St Peter is waiting at the Pearly Gates of Heaven as a newly recruited man approaches. “What would you prefer, Sir, Heaven or Hell?” “I’m not sure. Can you show me heaven please, and I’ll decide”. So St Peter shows the man around the most luxurious, safe and warm place. Full of birds singing, children playing and extreme happiness all around.
“I’ll have that one please, heaven” So St Peter shows him through the gates, and the man arrives. Instead, he’s confronted by a world consumed with fire, brimstone, lightning strikes. The smell of decaying everywhere and crying and screaming around every corner. He quickly pops back to the gate to confront St Peter.
“What’s going on? You promised me luxury, safety, warmth and happiness. I saw the preview with my own eyes. What’s going on?”
St Peter replied. “Sir, this morning you were a new client of mine, I needed to impress, but now you’re an existing client.”
An old story, you may have heard it before. Still, it nicely describes how many companies distinguish between new customers and old existing customers. All their attention and love is adorned on new customers, and existing ones are left to languish on the database with little care and attention.
I wonder how many mortgage brokers do this?
I’m sure it’s not you, but in case it might be, allow me to share some principles and tactics you may wish to adopt as you set up and mature your mortgage advice practice:
- Unless you keep in touch with your existing clients, they will forget about you and infringe upon your competitors. They won’t feel ashamed to use them for their next financing need.
- Regularly reviewing protection advice is essential, morally correct and profitable. Schedule 12-month reviews with all your protection clients. Set these in the diary in advance for both you and the clients when the last meeting ends.
- Don’t ask them. Just let them assume that this is the way you operate in a professional capacity.

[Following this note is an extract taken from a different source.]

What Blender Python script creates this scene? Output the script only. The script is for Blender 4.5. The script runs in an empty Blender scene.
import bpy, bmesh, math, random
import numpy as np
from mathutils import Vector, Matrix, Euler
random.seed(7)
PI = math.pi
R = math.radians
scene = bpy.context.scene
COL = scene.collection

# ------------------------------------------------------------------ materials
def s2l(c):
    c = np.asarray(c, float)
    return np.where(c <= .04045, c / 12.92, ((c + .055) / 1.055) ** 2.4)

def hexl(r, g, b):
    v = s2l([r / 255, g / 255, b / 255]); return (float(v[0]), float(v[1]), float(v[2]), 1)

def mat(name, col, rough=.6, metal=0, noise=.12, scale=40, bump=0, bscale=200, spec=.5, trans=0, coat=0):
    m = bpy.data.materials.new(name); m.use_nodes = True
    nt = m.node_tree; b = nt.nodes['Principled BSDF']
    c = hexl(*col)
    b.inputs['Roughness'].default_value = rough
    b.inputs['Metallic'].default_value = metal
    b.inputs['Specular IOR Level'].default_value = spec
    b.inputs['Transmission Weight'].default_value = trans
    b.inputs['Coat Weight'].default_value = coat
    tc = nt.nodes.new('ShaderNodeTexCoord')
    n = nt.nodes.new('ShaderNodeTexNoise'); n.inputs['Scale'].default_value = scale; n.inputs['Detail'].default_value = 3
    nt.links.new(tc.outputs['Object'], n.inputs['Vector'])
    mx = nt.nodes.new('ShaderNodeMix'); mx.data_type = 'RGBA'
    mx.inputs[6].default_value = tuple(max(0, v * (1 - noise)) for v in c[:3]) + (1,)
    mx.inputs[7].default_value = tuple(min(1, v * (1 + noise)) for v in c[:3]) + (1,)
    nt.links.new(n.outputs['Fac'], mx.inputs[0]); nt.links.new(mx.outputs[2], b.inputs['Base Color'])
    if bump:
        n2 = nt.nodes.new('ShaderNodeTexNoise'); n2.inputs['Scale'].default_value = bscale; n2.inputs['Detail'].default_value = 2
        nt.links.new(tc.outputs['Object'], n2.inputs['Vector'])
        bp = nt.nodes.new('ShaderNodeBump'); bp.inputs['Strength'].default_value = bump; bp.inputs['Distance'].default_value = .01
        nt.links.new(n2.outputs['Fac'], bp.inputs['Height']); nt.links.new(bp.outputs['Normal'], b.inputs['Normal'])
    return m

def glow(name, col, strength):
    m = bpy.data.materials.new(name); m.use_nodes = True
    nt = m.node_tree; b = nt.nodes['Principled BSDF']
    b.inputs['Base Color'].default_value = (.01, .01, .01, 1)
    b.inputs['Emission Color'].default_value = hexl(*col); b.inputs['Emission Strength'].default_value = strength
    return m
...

- Set up a CRM system – Customer Relationship Management – to house your client data and use it to keep in touch with your client on a semi-regular basis. Vary your communications. Emails with helpful information and updates maximise social media, ensuring you’re connected on LinkedIn and Facebook via your business page. Birthday and Christmas cards never harm; you could even automate this via Moonpig. Find innovative ways of keeping in touch between your 12 monthly annual reviews, which are already in the diary.
- Conduct the review meeting yourself or allow your new advisers to do this part. Treat the review meeting as a chance to catch up and see if anything has changed and the client’s needs require looking into.
- Organise the review meeting to be virtual. No need for your client to rock up at your offices or for you to drive miles and miles to their home. You already have rapport and trust, so a video meeting with all parties is just as powerful and far less demanding on people’s calendars and busy lives. Clients are more likely to accept a 25-minute Zoom meeting than find 2 hours from their diary.
- You should consider charging for your reviews, they cost you time, and this fee puts a value on your time in the client’s mind. You may feel a retainer so the client can retain your services. Other professionals do this, so should you.
- Fix rate anniversaries or other product maturities are essential times to get back in touch. Ensure you do so promptly before the lender has contacted them or the client has ventured online for a solution.
Remember how expensive and time-consuming it was to secure a new customer. Existing customers come for free, but you need to expend time and effort to make that happen. After all, you’d like all your clients to be treated as new customers every time and be afforded the luxury of choice at the Pearly Gates.